Though developed countries release more carbon emissions into the atmosphere, population growth and resulting resource utilization will be concentrated in developing countries in the coming years. These are the regions that already have an inherently higher risk of experiencing the brunt of climate change-related events. As such, a fast-growing population size will put pressure on the internal resources of low-income countries and will decrease their tolerance capacity towards such climate change-related calamities. Additionally, as developing countries are growing in size and are actively trying to urbanize and chase economic growth, they are engaging in reckless consumption and overproduction. Such phenomena will continue to create more CO2 emissions and trap more heat in the atmosphere, ultimately increasing the vulnerability of the planet to global warming and natural disasters. As Professor Potts argues, “it is easier to change the population variable than the climate or consumption variables” when looking at ways to reduce the adverse impacts of impetuous human activities. In fact, Potts advocates for VFP planning as the most prudent solution to climate change, claiming that condoms are perhaps the most cost-effective way to reduce our carbon footprint. 

Our current global population is steadily nearing 8 billion people. Though non-uniform human behaviors make calculating a planetary carrying capacity for humans inexact, it is unquestionably clear that the Earth cannot sustain such a large population in the long-term. In fact, based on our current ecological footprint, scientists estimate that it would take the resources of 1.5 Earths to provide for the current population, a fundamental impossibility. The UN estimates that as long as there are no new actions taken to address our uncontrolled population growth, we can expect to add 2 billion more people to our population by 2050. If that were to become a reality, scientists predict we would need 3 Earths to sustain human growth and consumption. 

In a 2014 journal article entitled “Getting family planning and population back on track,” Professor Potts provides several population growth scenarios for the remainder of this century. His projections show that if global TFRs increased by just half a child, our population would reach 16.6 billion people by the year 2100. In contrast, if our TFRs fell by an average of half a child, our population would decrease to 6.8 billion people, a much more sustainable number. These estimates indicate that even extremely small changes in average family size will have significant implications for reduced population growth, an exciting prospect for population scientists and climate change activists. 

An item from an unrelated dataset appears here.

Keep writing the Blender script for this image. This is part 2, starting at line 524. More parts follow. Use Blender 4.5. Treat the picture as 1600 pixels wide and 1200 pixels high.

The urgency of the issue of rampant population growth cannot be overstated, especially given that we are already exceeding our estimated carrying capacity. VFP offers a simple, effective, and ethical solution to this problem. Unfortunately, VFP services have fallen off the policy agenda in many regions and are chronically underfunded across developing countries. Although there is a viable method available to reduce the burden of excess population growth, it is not a priority among many global and local leaders. Achieving widespread awareness and access to VFP services will require active efforts from public health experts and community health workers who firmly believe that family planning services are an investment rather than an untethered cost. Increasing funding for VFP services across the globe will not just benefit women and children at the individual level, it will deeply impact environmental sustainability and population growth trends for decades to come.